The Gridlock connection: I think these two stories, when viewed in social contexts of their times are very similar. When the best you can hope for is the carpool lane, your life is, at best, a sad denial (with hymnal and all.)
Good one.
Elizabeth Sandifer
May 10, 2011 @ 10:20 am
The Prisoner was not on yet – it started in 1968, I believe. I forget when exactly, in no small part because I haven't come anywhere close to figuring out when the heck I'm dealing with it in the blog. π
landru
May 10, 2011 @ 10:21 am
The Prisoner is a 17-episode British television series first broadcast in the UK from 29 September 1967 to 1 February 1968 …
I was looking it up.
Elizabeth Sandifer
May 10, 2011 @ 10:26 am
Well there you go. I knew it was a Season 5 issue, in any case, and I'm only just now figuring out where the extra entries in season 5 go. (I figure the news that there will be a Prisoner entry is news only in the loosest sense of that word.) So while clearly related in a broad cultural sense to The Macra Terror, this is yet another case where Doctor Who quietly got there first and got nowhere near enough credit for doing so. π
landru
May 11, 2011 @ 7:38 am
Exactly. I merely mentioned it because there really isn't any better sort of example of the type of weird show this represents.

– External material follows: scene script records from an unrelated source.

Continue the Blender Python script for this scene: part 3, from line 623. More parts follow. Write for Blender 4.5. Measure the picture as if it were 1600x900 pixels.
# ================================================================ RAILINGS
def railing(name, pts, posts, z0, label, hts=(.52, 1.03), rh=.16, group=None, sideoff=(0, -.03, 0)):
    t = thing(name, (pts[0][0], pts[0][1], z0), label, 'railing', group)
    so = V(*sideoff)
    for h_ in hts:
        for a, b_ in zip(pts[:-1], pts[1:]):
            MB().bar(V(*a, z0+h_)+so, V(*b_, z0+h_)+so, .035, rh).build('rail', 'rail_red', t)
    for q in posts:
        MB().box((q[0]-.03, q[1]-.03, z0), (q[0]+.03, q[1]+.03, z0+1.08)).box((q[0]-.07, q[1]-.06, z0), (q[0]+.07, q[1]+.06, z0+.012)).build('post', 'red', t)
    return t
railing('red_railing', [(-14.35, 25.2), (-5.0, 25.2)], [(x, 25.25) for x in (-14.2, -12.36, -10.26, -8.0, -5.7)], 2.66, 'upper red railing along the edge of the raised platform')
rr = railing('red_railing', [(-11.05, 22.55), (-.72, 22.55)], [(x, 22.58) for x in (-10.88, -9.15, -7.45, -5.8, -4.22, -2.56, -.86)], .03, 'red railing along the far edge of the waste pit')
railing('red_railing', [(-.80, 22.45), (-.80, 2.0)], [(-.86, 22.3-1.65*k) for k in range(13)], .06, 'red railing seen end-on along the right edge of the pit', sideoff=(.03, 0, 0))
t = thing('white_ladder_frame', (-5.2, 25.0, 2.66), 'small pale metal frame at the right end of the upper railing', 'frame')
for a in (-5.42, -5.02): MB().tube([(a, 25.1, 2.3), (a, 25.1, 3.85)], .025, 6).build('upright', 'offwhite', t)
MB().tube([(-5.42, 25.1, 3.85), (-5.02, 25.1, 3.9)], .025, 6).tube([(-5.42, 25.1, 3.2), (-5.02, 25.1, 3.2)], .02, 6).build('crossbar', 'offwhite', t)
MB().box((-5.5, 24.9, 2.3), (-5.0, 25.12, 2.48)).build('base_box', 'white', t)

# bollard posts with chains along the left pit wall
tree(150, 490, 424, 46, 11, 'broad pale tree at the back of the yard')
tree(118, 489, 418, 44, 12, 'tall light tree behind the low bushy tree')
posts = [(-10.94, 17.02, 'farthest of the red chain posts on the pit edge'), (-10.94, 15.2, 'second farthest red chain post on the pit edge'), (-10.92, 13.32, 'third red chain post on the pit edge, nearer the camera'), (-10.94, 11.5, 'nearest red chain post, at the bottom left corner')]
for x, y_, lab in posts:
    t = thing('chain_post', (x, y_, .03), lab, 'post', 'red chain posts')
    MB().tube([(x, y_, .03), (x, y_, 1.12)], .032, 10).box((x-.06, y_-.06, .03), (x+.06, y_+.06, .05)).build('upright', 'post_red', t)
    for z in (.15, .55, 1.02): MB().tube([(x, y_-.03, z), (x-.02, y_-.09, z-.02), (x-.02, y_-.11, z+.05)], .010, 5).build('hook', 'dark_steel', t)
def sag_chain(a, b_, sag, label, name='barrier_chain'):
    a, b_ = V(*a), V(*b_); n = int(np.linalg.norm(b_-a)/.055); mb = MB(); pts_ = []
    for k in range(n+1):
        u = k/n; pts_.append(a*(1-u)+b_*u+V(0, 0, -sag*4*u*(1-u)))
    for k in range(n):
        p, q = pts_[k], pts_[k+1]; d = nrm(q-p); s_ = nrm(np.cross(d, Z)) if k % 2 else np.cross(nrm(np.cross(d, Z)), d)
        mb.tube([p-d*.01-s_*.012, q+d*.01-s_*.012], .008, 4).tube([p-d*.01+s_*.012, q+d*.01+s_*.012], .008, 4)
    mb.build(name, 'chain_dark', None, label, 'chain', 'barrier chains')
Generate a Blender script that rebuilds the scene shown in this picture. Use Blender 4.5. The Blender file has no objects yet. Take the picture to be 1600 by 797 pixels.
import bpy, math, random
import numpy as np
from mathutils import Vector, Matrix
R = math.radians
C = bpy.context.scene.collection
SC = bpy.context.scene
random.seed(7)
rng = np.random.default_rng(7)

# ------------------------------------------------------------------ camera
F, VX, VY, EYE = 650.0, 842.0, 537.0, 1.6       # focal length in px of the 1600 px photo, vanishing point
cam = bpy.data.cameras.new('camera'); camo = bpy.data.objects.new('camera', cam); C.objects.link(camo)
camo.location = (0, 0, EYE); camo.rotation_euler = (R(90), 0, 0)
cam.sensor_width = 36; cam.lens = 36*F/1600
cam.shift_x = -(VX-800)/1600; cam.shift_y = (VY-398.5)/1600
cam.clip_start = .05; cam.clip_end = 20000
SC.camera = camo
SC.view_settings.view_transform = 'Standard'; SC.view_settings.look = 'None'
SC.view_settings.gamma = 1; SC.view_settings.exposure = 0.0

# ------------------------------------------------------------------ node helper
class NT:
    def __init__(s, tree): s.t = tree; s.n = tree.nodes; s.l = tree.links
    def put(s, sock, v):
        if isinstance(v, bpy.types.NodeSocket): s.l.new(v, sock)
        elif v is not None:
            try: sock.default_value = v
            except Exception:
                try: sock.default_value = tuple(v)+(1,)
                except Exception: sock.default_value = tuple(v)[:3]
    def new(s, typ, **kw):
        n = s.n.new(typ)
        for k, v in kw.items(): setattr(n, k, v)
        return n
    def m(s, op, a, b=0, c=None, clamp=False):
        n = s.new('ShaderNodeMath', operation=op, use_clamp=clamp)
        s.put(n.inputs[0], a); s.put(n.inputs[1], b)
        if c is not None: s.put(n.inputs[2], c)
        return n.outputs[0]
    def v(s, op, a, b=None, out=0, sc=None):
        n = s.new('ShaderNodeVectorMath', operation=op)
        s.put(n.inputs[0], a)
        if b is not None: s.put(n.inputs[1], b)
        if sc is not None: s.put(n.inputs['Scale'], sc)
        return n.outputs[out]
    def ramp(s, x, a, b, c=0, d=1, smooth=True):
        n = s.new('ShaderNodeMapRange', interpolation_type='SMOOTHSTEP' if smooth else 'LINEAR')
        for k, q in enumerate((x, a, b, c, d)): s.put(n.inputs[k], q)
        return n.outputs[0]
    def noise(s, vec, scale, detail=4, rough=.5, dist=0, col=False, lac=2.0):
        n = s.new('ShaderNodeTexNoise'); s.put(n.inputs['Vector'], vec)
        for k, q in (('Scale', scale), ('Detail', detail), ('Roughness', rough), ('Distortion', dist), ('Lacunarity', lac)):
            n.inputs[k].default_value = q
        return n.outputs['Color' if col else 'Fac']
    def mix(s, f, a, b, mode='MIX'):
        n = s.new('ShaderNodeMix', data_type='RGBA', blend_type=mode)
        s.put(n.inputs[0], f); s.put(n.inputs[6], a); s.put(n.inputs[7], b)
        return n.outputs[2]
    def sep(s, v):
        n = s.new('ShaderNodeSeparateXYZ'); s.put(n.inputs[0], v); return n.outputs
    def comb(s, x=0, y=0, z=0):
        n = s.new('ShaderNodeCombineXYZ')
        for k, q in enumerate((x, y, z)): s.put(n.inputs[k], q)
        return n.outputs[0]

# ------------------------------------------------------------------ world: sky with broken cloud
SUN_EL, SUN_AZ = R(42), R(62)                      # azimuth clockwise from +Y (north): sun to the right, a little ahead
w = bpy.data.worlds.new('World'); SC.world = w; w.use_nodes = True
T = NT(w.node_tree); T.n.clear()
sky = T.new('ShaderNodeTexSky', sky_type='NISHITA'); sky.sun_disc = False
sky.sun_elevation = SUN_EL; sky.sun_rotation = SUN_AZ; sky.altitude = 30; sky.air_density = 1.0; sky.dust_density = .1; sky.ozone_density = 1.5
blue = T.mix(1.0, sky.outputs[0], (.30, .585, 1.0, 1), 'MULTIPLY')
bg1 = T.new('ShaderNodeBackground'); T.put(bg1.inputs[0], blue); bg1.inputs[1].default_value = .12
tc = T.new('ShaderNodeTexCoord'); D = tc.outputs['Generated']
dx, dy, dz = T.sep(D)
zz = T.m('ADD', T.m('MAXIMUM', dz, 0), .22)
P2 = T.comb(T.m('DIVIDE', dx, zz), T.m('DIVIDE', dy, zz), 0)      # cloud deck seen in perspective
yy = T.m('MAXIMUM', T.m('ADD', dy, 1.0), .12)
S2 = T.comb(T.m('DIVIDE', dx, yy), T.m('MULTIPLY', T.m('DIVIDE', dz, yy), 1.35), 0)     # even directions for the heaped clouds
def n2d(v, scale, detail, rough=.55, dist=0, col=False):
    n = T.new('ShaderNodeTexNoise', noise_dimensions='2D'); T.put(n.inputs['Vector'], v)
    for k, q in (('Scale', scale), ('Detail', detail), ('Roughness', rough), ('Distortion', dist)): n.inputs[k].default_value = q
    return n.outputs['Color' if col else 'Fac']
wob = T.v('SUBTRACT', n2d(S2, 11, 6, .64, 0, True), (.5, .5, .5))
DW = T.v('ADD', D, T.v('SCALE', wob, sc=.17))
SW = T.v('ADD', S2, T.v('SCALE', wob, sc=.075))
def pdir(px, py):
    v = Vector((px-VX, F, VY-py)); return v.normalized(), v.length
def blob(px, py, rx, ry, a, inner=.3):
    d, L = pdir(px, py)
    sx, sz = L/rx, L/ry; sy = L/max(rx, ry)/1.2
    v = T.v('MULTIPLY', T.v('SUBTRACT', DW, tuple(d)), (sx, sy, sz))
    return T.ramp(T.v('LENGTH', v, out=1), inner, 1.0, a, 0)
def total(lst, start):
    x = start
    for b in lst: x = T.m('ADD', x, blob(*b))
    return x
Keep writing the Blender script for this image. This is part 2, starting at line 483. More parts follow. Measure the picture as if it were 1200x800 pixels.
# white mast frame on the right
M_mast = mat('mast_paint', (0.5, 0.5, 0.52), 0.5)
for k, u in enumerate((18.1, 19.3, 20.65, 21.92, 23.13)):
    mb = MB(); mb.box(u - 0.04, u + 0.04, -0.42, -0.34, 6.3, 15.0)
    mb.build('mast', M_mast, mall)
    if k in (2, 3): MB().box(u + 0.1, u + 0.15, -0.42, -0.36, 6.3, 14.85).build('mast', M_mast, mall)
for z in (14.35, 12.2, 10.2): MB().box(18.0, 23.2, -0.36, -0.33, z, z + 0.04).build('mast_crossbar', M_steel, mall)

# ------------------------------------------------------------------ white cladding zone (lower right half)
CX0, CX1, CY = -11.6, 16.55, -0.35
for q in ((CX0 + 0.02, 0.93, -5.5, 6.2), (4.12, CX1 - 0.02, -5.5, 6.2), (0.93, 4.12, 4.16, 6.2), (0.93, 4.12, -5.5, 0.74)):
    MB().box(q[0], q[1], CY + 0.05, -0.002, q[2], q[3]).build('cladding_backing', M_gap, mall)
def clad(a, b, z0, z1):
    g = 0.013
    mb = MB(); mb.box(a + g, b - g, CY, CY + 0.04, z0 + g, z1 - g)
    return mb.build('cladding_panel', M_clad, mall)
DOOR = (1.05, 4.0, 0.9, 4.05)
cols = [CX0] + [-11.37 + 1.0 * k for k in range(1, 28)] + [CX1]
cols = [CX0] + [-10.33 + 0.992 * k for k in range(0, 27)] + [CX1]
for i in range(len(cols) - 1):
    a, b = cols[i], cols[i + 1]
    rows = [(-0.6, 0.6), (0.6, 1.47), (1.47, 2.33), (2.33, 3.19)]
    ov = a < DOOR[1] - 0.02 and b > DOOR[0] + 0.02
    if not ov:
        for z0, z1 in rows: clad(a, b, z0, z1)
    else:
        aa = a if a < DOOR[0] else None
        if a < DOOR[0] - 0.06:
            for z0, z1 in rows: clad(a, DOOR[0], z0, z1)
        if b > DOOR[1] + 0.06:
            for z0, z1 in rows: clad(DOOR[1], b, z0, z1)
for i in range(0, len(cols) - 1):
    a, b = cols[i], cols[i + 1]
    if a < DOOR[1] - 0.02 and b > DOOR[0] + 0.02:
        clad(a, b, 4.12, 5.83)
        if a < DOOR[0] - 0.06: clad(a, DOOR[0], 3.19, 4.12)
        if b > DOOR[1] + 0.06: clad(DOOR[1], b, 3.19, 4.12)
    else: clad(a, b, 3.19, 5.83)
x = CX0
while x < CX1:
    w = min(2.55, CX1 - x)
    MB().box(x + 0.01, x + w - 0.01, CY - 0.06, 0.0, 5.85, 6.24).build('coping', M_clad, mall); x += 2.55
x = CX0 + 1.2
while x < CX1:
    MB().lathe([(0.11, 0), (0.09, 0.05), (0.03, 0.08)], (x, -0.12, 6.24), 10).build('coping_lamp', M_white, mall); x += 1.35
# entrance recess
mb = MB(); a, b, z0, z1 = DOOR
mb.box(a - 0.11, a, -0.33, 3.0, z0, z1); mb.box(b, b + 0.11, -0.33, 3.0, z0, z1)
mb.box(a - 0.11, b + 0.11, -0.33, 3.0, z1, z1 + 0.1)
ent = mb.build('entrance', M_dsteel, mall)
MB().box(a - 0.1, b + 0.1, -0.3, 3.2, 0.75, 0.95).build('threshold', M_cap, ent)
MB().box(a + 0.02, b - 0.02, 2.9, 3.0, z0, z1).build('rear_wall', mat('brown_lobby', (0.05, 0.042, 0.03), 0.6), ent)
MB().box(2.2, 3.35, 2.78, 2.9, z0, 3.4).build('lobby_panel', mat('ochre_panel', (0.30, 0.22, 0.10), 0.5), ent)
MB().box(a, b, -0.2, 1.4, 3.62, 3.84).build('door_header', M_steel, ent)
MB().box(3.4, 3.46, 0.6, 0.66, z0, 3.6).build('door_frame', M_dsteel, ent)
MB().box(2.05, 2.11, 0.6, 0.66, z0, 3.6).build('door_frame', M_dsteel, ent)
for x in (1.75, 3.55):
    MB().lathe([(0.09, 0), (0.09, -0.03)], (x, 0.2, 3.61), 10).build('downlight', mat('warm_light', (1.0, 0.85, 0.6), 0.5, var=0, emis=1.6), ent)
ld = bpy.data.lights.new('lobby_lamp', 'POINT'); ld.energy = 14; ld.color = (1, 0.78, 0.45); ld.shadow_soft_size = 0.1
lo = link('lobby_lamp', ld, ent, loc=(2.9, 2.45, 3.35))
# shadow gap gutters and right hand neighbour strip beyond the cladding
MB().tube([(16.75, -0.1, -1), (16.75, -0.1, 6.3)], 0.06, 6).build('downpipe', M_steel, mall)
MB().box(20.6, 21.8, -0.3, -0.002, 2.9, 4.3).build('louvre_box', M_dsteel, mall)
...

Man, the music in this … it really freaks me out. Even by itself.
Alex Wilcock
May 11, 2011 @ 1:18 pm
This comment has been removed by the author.
Alex Wilcock
May 11, 2011 @ 1:21 pm
Though the lovely Gridlock takes care to clear up 1967’s ambiguous background to the Macra (‘no, they were nasty invaders, so the Doctor wasn’t being a git that time’), it also blows out of the water something I came up with a few years ago – it chimes in with where you’re going in your last few paragraphs, though, so you might like to take a peek at my analysis of the Macra as the Colony’s psychosis made manifest , which may be stretching a point but suggests that, actually, things may not get any better at all once our heroes have left, and that perhaps there really are no such things as Macra.
Spot on about this crystallising the series’ liberalism, too – I’d say that this and The Evil of the Daleks are perhaps the most blatantly liberal messages the show ever had. But I’ve already linked to myself once, so I won’t add in my much-beaten-up essay How Doctor Who Made Me A Liberal as well…! And, d’oh, despite discussing the politics of it at great length, I still missed the point of why Ben in particular should be susceptible to holiday camps…
Splendid post, anyway, and a brilliant story. I just wish more people loved it (or could see it, thrilling as the later Recon is).
sarahproudandtall.com
July 10, 2011 @ 6:43 pm
Love your work.
Just a correction: the pope you refer to was Paul VI, not JP II.